According to the PNAC report, “The American peace has proven itself peaceful, stable, and durable. Yet no moment in international politics can be frozen in time: even a global Pax Americana will not preserve itself.” To preserve this “American peace” through the 21st century, the PNAC report concludes that the global order “must have a secure foundation on unquestioned U.S. military preeminence.” The report struck a prescient note when it observed that “the process of transformation is likely to be a long one, absent some catastrophic and catalyzing event—like a new Pearl Harbor.”

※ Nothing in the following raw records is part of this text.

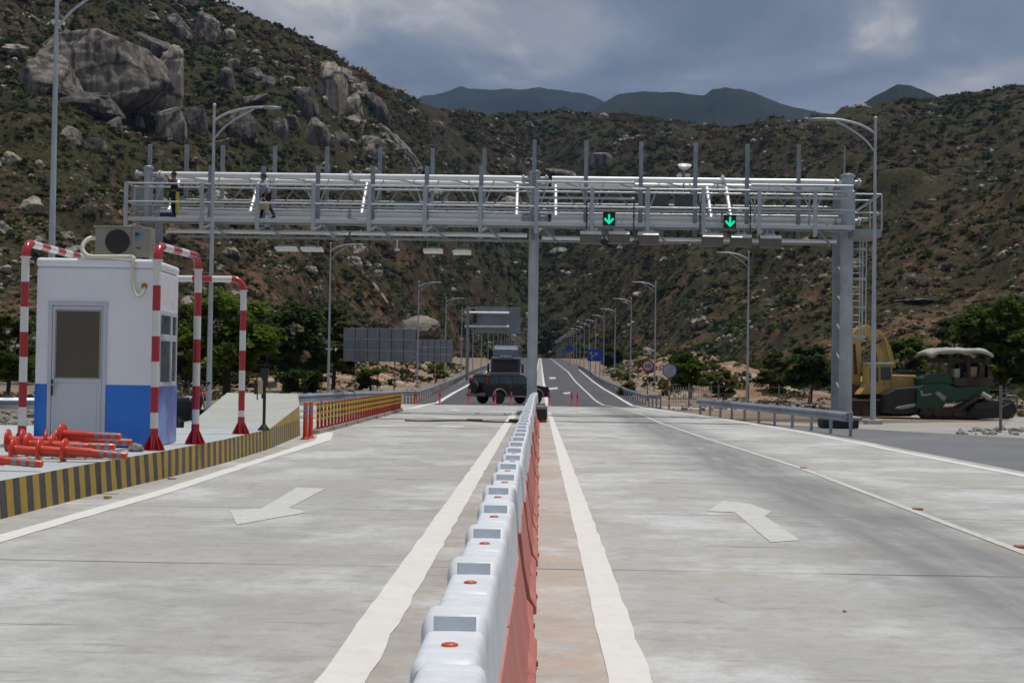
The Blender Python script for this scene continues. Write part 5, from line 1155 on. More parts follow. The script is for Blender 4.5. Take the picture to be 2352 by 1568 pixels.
# ------------------------------------------------------------ two people on the walkway
def skinfig(name, J, E, m, par, sub=2):
    keys = list(J); me = bpy.data.meshes.new(name); me.from_pydata([J[k][0] for k in keys], [(keys.index(a), keys.index(b)) for a, b in E], [])
    me.materials.append(m); o = bpy.data.objects.new(name, me); COL.objects.link(o); o.parent = par
    md = o.modifiers.new('Skin', 'SKIN'); md.use_smooth_shade = True
    if not me.skin_vertices: return o
    for i, k in enumerate(keys): r = J[k][1]; me.skin_vertices[0].data[i].radius = r if isinstance(r, tuple) else (r, r)
    me.skin_vertices[0].data[keys.index('pelvis')].use_root = True
    s = o.modifiers.new('Subdivision', 'SUBSURF'); s.levels = sub; s.render_levels = sub; return o
def person(loc, label, pose, top_m, leg_m, rz=0, vest=None):
    root = thing('person', loc, label, 'person'); root.rotation_euler = (0, 0, rz)
    J = {k: (v, r) for k, (v, r) in pose.items()}; E = [('pelvis', 'spine'), ('spine', 'chest'), ('chest', 'neck'), ('neck', 'head'), ('head', 'crown')]
    for s in 'LR':
        E += [('pelvis', 'hip' + s), ('hip' + s, 'knee' + s), ('knee' + s, 'ankle' + s), ('ankle' + s, 'toe' + s), ('chest', 'sh' + s), ('sh' + s, 'el' + s), ('el' + s, 'wr' + s), ('wr' + s, 'palm' + s)]
        w, p = Vector(J['wr' + s][0]), None; e = Vector(J['el' + s][0]); d = (w - e).normalized(); sd = Vector((1, 0, 0)) if abs(d.x) < .7 else Vector((0, 0, 1)); p = w + d * .07
        J['palm' + s] = (tuple(p), (.022, .036))
        for k, (o_, ln) in enumerate(((-.03, .06), (-.01, .075), (.01, .08), (.03, .07))):
            a = p + sd * o_ + d * .03; b = a + d * ln * .6 + sd.cross(d) * .01; c = b + d * ln * .4 + sd.cross(d) * .03
            J['f%s%d' % (s, k)] = (tuple(a), .0095); J['g%s%d' % (s, k)] = (tuple(b), .0085); J['h%s%d' % (s, k)] = (tuple(c), .007)
            E += [('palm' + s, 'f%s%d' % (s, k)), ('f%s%d' % (s, k), 'g%s%d' % (s, k)), ('g%s%d' % (s, k), 'h%s%d' % (s, k))]
        J['t1' + s] = (tuple(w + d * .03 + sd * .045), .011); J['t2' + s] = (tuple(w + d * .07 + sd * .06), .009); E += [('wr' + s, 't1' + s), ('t1' + s, 't2' + s)]
    skinfig('body', J, E, M['skin'], root)
    big = lambda k, f: (pose[k][0], tuple(x * f for x in pose[k][1]) if isinstance(pose[k][1], tuple) else pose[k][1] * f)
    S = {k: big(k, 1.34) for k in ('spine', 'chest', 'shL', 'shR', 'elL', 'elR')}; S['pelvis'] = big('pelvis', 1.30); S['collar'] = (tuple((Vector(pose['chest'][0]) * .55 + Vector(pose['neck'][0]) * .45)), .075)
    skinfig('shirt', S, [('pelvis', 'spine'), ('spine', 'chest'), ('chest', 'collar'), ('chest', 'shL'), ('chest', 'shR'), ('shL', 'elL'), ('shR', 'elR')], top_m, root)
    T = {k: big(k, 1.22) for k in ('hipL', 'hipR', 'kneeL', 'kneeR', 'ankleL', 'ankleR')}; T['pelvis'] = big('pelvis', 1.26)
    skinfig('trousers', T, [('pelvis', 'hipL'), ('pelvis', 'hipR'), ('hipL', 'kneeL'), ('hipR', 'kneeR'), ('kneeL', 'ankleL'), ('kneeR', 'ankleR')], leg_m, root)
    h = Vector(pose['head'][0]); mb = MB(); mb.ball(h + Vector((.015, 0, .055)), (.105, .09, .095), 14); mb.build('hair', M['hair'], root, local=True)
    mb = MB(); mb.ball(h + Vector((-.105, 0, .0)), (.018, .014, .02), 8); mb.build('nose', M['skin'], root, local=True)
    for s in (-1, 1):
        mb = MB(); mb.ball(h + Vector((-.092, s * .034, .022)), (.012, .014, .008), 8); mb.build('eye', M['black'], root, local=True)
        mb = MB(); mb.ball(h + Vector((0, s * .088, .0)), (.02, .012, .03), 8); mb.build('ear', M['skin'], root, local=True)
    mb = MB(); mb.ball(h + Vector((-.09, 0, -.045)), (.01, .025, .006), 8); mb.build('mouth', M['rust'], root, local=True)
    for s in 'LR':
        a, t_ = Vector(pose['ankle' + s][0]), Vector(pose['toe' + s][0]); mb = MB(); mb.tube([a + Vector((.04, 0, -.03)), a * .5 + t_ * .5 + Vector((0, 0, .0)), t_], [.045, .05, .035], 10); mb.build('shoe', M['black'], root, local=True)
    return root
W2 = {'pelvis': ((0, 0, .90), (.125, .10)), 'spine': ((-.02, 0, 1.08), (.115, .09)), 'chest': ((-.06, 0, 1.27), (.14, .10)), 'neck': ((-.10, 0, 1.43), .052), 'head': ((-.135, 0, 1.53), (.085, .095)), 'crown': ((-.13, 0, 1.61), .075),
      'hipL': ((-.01, .09, .84), .088), 'kneeL': ((-.17, .09, .47), .060), 'ankleL': ((-.22, .09, .09), .042), 'toeL': ((-.38, .09, .035), .035), 'hipR': ((.01, -.09, .84), .088), 'kneeR': ((.11, -.09, .46), .060), 'ankleR': ((.31, -.09, .13), .042), 'toeR': ((.20, -.09, .035), .035),
      'shL': ((-.06, .17, 1.35), .052), 'elL': ((-.05, .23, 1.08), .042), 'wrL': ((-.22, .20, .90), .029), 'shR': ((-.06, -.17, 1.35), .052), 'elR': ((.06, -.24, 1.08), .042), 'wrR': ((-.02, -.24, .84), .029)}
p2 = person((P(612, 500, WY + .5).x, WY + .5, 7.0), 'man in pale blue shirt and dark trousers walking on the gantry with a tan box', W2, M['shirt'], M['trous'])
mb = MB(); mb.box((0, 0, 0), (.46, .16, .28)); bx = mb.build('carried_box', M['tan'], bevel=.01); bx.location = Vector(p2.location) + Vector((-.10, -.27, .47)); tag(bx, 'tan box carried low by the man in the pale blue shirt', 'box')
mb = MB(); mb.tube(smooth_path([(-.1, 0, .13), (-.06, 0, .24), (.06, 0, .26), (.14, 0, .13)], 5), .012, 6); mb.build('strap', M['lag'], bx, local=True)
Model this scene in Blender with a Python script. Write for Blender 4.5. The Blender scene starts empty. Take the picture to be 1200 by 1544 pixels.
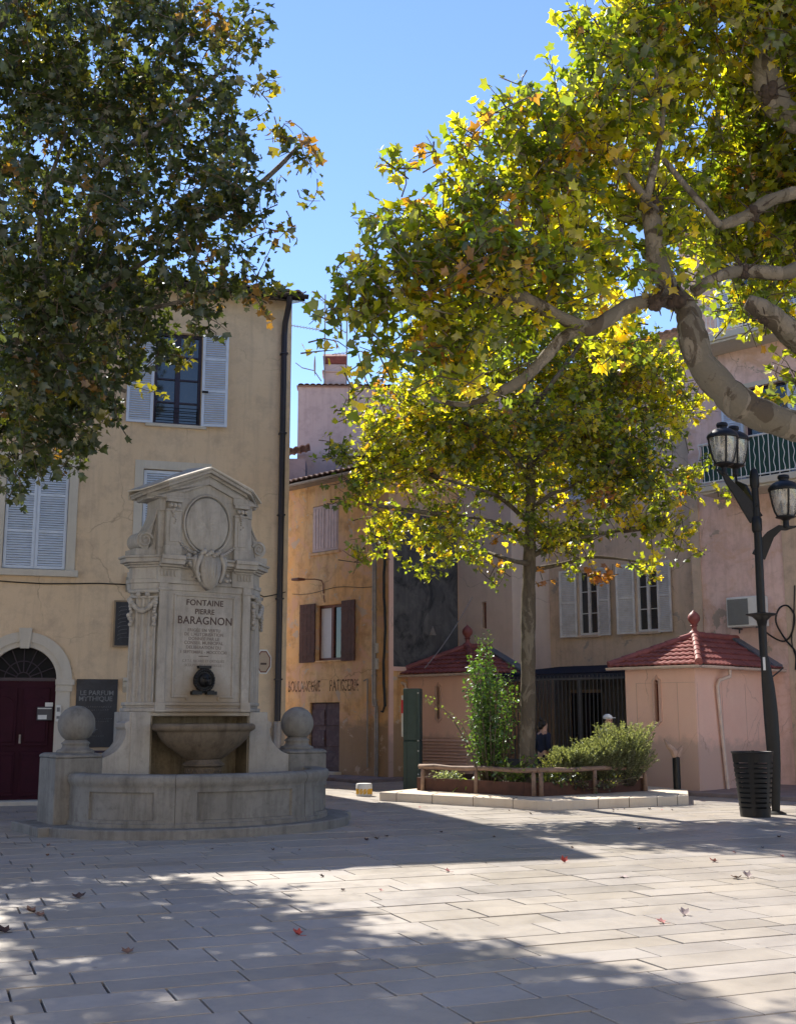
import bpy, bmesh, math, random
import numpy as np
from mathutils import Vector, Matrix
R = math.radians
sc = bpy.context.scene
COL = sc.collection

# ---------------------------------------------------------------- camera
F, CX, CY, HZ, CH = 1750.0, 600.0, 772.0, 308.0, 1.6      # focal length, centre, horizon offset (photo pixels), eye height
PITCH = math.atan(HZ / F)
cam = bpy.data.cameras.new('camera'); cam_o = bpy.data.objects.new('camera', cam); COL.objects.link(cam_o)
cam.sensor_fit = 'HORIZONTAL'; cam.sensor_width = 36.0; cam.lens = 36.0 * F / 1200.0
cam.clip_start = 0.1; cam.clip_end = 2000
cam_o.location = (0, 0, CH); cam_o.rotation_euler = (R(90) + PITCH, 0, 0)
sc.camera = cam_o

# ---------------------------------------------------------------- light
SUN_EL = R(45.4); SX, SY = -0.42, 0.907                       # horizontal direction towards the sun
w = bpy.data.worlds.new('World'); sc.world = w; w.use_nodes = True
nt = w.node_tree; nt.nodes.clear()
sky = nt.nodes.new('ShaderNodeTexSky'); sky.sky_type = 'NISHITA'; sky.sun_disc = False
sky.sun_elevation = SUN_EL; sky.sun_rotation = math.atan2(SX, SY)
sky.air_density = 1.0; sky.dust_density = 0.0; sky.ozone_density = 4.0
bg = nt.nodes.new('ShaderNodeBackground'); bg.inputs['Strength'].default_value = 0.09
wo = nt.nodes.new('ShaderNodeOutputWorld')
hs = nt.nodes.new('ShaderNodeHueSaturation'); hs.inputs['Saturation'].default_value = 1.04; hs.inputs['Hue'].default_value = .508
nt.links.new(sky.outputs[0], hs.inputs['Color']); nt.links.new(hs.outputs[0], bg.inputs[0]); nt.links.new(bg.outputs[0], wo.inputs[0])
sl = bpy.data.lights.new('sun', 'SUN'); sl.energy = 3.9; sl.angle = R(0.6); sl.color = (1.0, 0.93, 0.82)
so = bpy.data.objects.new('sun', sl); COL.objects.link(so); so.location = (-8, 16, 30)
d = Vector((-SX * math.cos(SUN_EL), -SY * math.cos(SUN_EL), -math.sin(SUN_EL)))
so.rotation_euler = d.to_track_quat('-Z', 'Y').to_euler()
sc.view_settings.view_transform = 'Standard'; sc.view_settings.look = 'None'
sc.view_settings.exposure = 1.39; sc.view_settings.gamma = 1.0
sc.render.engine = 'CYCLES'
sc.cycles.max_bounces = 8; sc.cycles.transparent_max_bounces = 8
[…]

Thomas Donnelly, the document’s principal author and recently PNAC’s deputy director (until he was recruited by Lockheed-Martin), expressed the hope that “the project’s report will be useful as a road map for the nation’s immediate and future defense plans.” His hope has been realized in the new security strategy and military build-up of the current Bush administration. Many of PNAC’s conclusions and recommendations are reflected in the White House’s National Security Strategy document of September 2002, which reflects the “peace through strength” credo that shapes PNAC strategic thinking.